STATED GOAL:
Look at the data below and print exactly the lines from its first line through the line with "return out / 3.2"; the pictures stay out of the copy.

══════

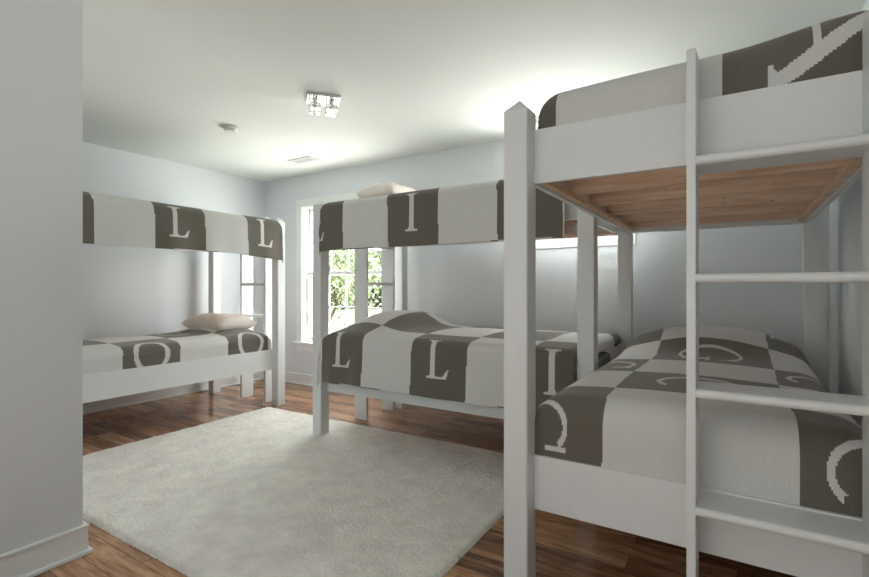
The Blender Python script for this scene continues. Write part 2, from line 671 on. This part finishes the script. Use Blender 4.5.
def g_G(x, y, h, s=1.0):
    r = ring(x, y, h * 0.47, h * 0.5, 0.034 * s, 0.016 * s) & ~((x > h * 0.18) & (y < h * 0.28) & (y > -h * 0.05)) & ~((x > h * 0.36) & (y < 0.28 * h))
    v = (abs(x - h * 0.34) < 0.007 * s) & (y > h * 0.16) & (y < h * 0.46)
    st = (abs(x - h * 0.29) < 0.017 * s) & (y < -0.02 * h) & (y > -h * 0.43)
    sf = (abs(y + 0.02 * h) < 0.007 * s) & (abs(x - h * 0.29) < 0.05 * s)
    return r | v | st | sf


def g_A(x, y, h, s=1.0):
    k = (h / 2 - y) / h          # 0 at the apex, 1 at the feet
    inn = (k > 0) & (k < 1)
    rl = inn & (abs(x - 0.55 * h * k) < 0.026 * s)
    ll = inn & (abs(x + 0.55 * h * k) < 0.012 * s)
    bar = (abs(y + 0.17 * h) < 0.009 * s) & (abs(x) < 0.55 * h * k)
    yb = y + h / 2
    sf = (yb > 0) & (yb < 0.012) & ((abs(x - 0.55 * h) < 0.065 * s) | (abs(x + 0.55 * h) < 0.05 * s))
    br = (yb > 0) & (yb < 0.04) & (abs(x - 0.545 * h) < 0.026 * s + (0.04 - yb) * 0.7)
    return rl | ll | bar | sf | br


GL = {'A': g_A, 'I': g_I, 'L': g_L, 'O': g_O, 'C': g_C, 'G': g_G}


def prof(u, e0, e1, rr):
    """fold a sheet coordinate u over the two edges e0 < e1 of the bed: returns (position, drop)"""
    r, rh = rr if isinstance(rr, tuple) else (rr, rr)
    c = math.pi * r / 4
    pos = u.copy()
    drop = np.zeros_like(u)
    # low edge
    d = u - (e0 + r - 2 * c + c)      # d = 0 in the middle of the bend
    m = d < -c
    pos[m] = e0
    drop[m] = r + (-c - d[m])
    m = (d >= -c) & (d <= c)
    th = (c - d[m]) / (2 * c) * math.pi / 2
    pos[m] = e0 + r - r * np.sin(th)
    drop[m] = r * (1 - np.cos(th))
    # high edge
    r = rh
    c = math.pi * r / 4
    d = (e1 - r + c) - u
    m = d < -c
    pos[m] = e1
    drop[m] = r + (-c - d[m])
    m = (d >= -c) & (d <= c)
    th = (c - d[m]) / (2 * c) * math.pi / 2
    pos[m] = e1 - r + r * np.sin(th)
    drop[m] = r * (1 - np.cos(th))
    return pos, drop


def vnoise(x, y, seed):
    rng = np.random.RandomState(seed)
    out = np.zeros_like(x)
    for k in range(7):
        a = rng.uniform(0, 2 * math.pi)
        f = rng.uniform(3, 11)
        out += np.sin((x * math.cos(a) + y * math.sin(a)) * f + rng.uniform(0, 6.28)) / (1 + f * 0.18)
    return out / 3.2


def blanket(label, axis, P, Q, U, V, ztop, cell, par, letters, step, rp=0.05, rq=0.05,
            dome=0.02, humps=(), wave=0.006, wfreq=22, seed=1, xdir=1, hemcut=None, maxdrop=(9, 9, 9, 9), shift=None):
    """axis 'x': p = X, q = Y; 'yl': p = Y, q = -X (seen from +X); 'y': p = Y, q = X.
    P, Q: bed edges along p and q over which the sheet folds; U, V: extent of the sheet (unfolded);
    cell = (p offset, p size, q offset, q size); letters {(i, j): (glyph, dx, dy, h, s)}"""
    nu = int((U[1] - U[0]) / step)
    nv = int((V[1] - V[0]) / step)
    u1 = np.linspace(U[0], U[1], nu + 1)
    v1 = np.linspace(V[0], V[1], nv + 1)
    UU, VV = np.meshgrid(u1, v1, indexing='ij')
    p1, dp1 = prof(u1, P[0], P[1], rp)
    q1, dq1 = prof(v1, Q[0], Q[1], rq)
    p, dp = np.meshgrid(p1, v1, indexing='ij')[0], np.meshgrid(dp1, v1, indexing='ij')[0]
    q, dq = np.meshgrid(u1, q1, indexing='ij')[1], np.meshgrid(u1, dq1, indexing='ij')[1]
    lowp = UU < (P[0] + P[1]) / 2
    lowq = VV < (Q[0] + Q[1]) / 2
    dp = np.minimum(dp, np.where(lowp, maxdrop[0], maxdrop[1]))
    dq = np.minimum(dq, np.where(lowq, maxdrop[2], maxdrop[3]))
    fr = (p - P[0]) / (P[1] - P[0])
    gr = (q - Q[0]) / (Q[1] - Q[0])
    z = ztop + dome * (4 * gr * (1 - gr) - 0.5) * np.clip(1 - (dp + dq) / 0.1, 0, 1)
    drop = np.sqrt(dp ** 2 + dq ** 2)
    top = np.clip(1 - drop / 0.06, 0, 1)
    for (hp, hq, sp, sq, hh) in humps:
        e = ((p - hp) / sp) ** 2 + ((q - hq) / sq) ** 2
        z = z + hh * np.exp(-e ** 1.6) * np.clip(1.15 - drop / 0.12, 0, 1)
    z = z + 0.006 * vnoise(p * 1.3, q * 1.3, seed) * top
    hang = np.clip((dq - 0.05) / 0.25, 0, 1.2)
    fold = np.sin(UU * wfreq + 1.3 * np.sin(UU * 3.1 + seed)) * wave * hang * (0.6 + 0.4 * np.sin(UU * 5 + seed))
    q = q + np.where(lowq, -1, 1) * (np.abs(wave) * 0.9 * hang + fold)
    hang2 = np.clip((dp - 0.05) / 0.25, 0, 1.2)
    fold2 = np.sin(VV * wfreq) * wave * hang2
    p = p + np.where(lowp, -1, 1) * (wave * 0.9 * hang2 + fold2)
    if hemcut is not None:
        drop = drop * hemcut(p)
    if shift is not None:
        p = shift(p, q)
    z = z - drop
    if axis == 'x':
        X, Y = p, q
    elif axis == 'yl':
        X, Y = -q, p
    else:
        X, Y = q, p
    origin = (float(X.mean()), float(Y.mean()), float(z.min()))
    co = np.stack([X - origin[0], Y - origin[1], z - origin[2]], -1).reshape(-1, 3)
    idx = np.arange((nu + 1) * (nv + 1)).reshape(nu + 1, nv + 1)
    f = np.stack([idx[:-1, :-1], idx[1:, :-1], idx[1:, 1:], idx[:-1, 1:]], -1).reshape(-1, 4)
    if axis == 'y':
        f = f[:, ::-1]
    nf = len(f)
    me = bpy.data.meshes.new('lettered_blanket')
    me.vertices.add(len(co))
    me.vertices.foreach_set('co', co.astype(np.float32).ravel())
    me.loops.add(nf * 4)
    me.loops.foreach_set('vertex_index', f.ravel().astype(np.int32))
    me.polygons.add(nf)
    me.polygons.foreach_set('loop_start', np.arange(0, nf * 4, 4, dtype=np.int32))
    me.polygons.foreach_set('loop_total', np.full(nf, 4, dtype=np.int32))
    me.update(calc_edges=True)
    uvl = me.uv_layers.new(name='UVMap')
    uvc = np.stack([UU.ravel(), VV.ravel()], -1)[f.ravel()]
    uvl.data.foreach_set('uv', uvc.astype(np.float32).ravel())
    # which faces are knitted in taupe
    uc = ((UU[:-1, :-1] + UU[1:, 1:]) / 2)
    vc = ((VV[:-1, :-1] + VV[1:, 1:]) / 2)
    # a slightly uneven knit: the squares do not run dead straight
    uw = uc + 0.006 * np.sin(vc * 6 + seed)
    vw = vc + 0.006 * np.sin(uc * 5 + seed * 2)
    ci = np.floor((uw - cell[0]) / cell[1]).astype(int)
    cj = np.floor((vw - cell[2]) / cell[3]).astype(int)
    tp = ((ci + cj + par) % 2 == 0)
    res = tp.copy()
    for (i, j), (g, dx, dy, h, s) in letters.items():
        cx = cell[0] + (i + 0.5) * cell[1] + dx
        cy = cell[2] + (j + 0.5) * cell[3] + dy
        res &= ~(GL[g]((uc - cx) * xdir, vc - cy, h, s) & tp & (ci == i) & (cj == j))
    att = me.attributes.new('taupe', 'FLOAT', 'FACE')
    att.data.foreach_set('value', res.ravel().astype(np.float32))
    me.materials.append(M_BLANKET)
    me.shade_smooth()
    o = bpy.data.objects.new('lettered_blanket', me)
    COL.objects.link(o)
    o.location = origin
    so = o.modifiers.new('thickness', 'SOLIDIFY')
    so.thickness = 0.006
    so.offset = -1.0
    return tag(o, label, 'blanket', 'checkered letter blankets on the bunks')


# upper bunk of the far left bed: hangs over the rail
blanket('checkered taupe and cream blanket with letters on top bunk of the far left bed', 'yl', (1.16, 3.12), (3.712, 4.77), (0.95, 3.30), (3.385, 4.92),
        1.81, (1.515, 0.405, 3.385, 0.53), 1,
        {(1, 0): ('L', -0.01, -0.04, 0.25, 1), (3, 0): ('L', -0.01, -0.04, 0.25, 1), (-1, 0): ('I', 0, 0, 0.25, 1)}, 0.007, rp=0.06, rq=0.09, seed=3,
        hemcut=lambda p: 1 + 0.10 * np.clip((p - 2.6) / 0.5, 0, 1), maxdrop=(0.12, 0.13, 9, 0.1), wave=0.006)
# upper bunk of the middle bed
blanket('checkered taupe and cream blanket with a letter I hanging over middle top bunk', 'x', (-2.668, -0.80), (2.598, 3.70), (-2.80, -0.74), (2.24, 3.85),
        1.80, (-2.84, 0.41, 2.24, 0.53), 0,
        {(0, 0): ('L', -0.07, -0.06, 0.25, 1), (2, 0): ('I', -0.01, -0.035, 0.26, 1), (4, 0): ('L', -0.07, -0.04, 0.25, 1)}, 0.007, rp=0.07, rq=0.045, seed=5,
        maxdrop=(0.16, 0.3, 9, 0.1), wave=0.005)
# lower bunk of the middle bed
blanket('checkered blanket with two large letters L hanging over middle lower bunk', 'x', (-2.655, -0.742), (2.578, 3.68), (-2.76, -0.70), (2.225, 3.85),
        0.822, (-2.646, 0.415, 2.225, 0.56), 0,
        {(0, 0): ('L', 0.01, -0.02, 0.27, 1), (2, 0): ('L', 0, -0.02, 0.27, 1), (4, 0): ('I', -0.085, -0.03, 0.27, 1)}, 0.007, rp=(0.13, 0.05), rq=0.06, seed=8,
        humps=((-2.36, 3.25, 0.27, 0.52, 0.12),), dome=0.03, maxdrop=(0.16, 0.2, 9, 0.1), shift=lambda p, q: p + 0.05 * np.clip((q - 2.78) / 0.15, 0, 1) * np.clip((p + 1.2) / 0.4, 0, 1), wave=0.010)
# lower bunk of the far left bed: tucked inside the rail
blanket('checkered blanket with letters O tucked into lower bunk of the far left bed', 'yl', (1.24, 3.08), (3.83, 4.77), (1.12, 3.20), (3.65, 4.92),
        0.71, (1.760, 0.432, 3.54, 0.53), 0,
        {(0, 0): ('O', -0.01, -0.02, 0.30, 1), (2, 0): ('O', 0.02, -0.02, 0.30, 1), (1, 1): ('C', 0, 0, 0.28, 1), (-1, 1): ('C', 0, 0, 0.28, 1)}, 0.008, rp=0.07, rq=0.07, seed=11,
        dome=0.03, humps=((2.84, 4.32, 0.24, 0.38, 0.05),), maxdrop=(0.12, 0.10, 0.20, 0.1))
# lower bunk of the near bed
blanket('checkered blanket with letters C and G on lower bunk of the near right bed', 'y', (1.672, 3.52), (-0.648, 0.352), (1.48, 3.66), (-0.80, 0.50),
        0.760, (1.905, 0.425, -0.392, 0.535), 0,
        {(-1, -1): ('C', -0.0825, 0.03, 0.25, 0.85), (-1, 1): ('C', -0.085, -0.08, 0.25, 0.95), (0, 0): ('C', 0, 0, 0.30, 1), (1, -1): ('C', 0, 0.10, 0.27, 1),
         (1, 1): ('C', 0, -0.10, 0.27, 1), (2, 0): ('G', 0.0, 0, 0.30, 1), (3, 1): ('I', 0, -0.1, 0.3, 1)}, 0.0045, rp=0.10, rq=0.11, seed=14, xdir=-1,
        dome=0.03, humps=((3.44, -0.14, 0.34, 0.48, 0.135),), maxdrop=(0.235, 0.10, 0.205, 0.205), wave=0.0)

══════

FINISHED ANSWER:
The Blender Python script for this scene continues. Write part 2, from line 671 on. This part finishes the script. Use Blender 4.5.
def g_G(x, y, h, s=1.0):
    r = ring(x, y, h * 0.47, h * 0.5, 0.034 * s, 0.016 * s) & ~((x > h * 0.18) & (y < h * 0.28) & (y > -h * 0.05)) & ~((x > h * 0.36) & (y < 0.28 * h))
    v = (abs(x - h * 0.34) < 0.007 * s) & (y > h * 0.16) & (y < h * 0.46)
    st = (abs(x - h * 0.29) < 0.017 * s) & (y < -0.02 * h) & (y > -h * 0.43)
    sf = (abs(y + 0.02 * h) < 0.007 * s) & (abs(x - h * 0.29) < 0.05 * s)
    return r | v | st | sf


def g_A(x, y, h, s=1.0):
    k = (h / 2 - y) / h          # 0 at the apex, 1 at the feet
    inn = (k > 0) & (k < 1)
    rl = inn & (abs(x - 0.55 * h * k) < 0.026 * s)
    ll = inn & (abs(x + 0.55 * h * k) < 0.012 * s)
    bar = (abs(y + 0.17 * h) < 0.009 * s) & (abs(x) < 0.55 * h * k)
    yb = y + h / 2
    sf = (yb > 0) & (yb < 0.012) & ((abs(x - 0.55 * h) < 0.065 * s) | (abs(x + 0.55 * h) < 0.05 * s))
    br = (yb > 0) & (yb < 0.04) & (abs(x - 0.545 * h) < 0.026 * s + (0.04 - yb) * 0.7)
    return rl | ll | bar | sf | br


GL = {'A': g_A, 'I': g_I, 'L': g_L, 'O': g_O, 'C': g_C, 'G': g_G}


def prof(u, e0, e1, rr):
    """fold a sheet coordinate u over the two edges e0 < e1 of the bed: returns (position, drop)"""
    r, rh = rr if isinstance(rr, tuple) else (rr, rr)
    c = math.pi * r / 4
    pos = u.copy()
    drop = np.zeros_like(u)
    # low edge
    d = u - (e0 + r - 2 * c + c)      # d = 0 in the middle of the bend
    m = d < -c
    pos[m] = e0
    drop[m] = r + (-c - d[m])
    m = (d >= -c) & (d <= c)
    th = (c - d[m]) / (2 * c) * math.pi / 2
    pos[m] = e0 + r - r * np.sin(th)
    drop[m] = r * (1 - np.cos(th))
    # high edge
    r = rh
    c = math.pi * r / 4
    d = (e1 - r + c) - u
    m = d < -c
    pos[m] = e1
    drop[m] = r + (-c - d[m])
    m = (d >= -c) & (d <= c)
    th = (c - d[m]) / (2 * c) * math.pi / 2
    pos[m] = e1 - r + r * np.sin(th)
    drop[m] = r * (1 - np.cos(th))
    return pos, drop


def vnoise(x, y, seed):
    rng = np.random.RandomState(seed)
    out = np.zeros_like(x)
    for k in range(7):
        a = rng.uniform(0, 2 * math.pi)
        f = rng.uniform(3, 11)
        out += np.sin((x * math.cos(a) + y * math.sin(a)) * f + rng.uniform(0, 6.28)) / (1 + f * 0.18)
    return out / 3.2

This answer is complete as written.